Hamas is urging Palestinians in Gaza to brace themselves for a possible Egyptian attempt to regain control of Gaza. The Egyptians lost that control to Israel in 1967, and many Israelis have since hoped that Egypt would take Gaza back. But Egypt already has too many people and too many Islamic radicals and that is about all Gaza has to offer. But for Hamas the “Egyptian threat” is a good way to distract Palestinians from Hamas's inability to govern Gaza effectively. Egypt considers Gaza a sanctuary for Islamic terrorists and has shut down most (at least 80 percent) of the smuggling tunnels and more strictly policed the legal crossings (when they are not shut down, which is most of the time). Egypt makes no secret of its growing intelligence effort in Gaza, which includes aircraft and an informant network.

July 23, 2013: Someone threw a bomb from a passing car at a police station in the Egyptian capital, killing one and wounding 17 civilians.

July 21, 2013: A rocket was fired at Israel from Gaza but exploded harmlessly in an uninhabited area.

July 18, 2013: Two rockets were fired at Israel from Gaza but exploded harmlessly in an uninhabited area.

July 16, 2013: Israel has moved an Iron Dome battery to Eilat (at the northern end of the Red Sea). On July 3rd at least one 122mm rocket was fired towards Eilat from the nearby Egyptian Sinai Desert. A week later Israeli troops found 122mm rocket fragments outside Eilat. The previous such attack was last April. Israel fears there could be more of these attacks, launched by Islamic terrorists operating in the Sinai Peninsula. Egypt has been unable to round up all these terrorists.

Near Gaza someone (probably local Bedouins and Islamic radicals) attacked an Egyptian Army camp with rockets and machine-guns.

The EU (European Union) finally agreed to declare Hezbollah a terrorist organization. For a long time many EU members were convinced that Israel was really at fault here and that the Hezbollah members involved in terrorism were exceptions. So the EU refused to label Hezbollah a terrorist organization and limit their fund raising and recruiting inside Europe. But since the recent Hezbollah intervention in the Syrian civil war, the growing mountain of evidence became too difficult to deny. The Gulf Arab states that support the Syrian rebels have also warned Hezbollah that if they do not withdraw their gunmen from Syria, Hezbollah will be added to the Arab list of terrorist organizations and Hezbollah will no longer be able to operate openly in most of the Arab world. This would hurt Hezbollah big time. Hezbollah needs the Iranian support to survive and is now in a position where it will take some major losses no matter what it does. So will Iran, which has long considered Hezbollah ones of its major achievements. The EU ban (only on the “military wing” of Hezbollah) makes it more difficult, but not impossible, to raise money and recruit in Europe. 

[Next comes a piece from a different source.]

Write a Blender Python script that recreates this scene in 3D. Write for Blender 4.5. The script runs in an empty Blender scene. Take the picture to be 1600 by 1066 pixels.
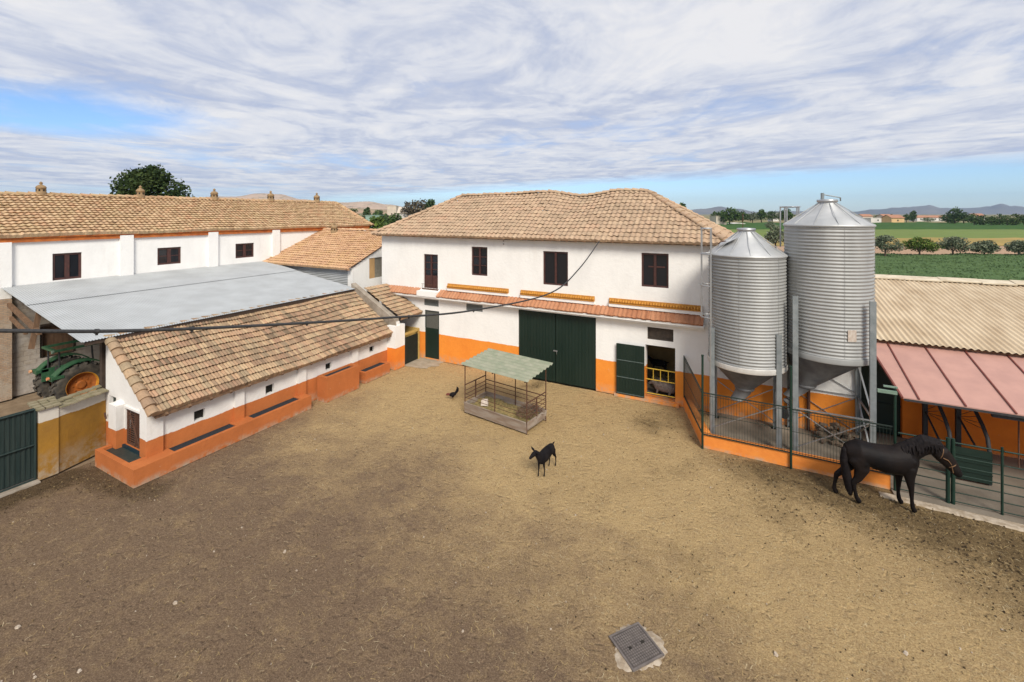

Syrian rebels fired on an Israeli patrol and the Israeli troops fired back. There were no casualties.

July 14, 2013: Israel crash landed a Hermes 450 UAV near the Egyptian border. Israel is the heaviest user of large (Predator size) UAVs on the planet, mainly because these aircraft are regularly used for border security and counter-terror operations. When one of these aircraft have problems in the air the operators have, so far, been able to bring them down in the sea or unoccupied land areas.

In the Golan Heights a mortar shell fired from Syria landed on the Israeli side but did no damage.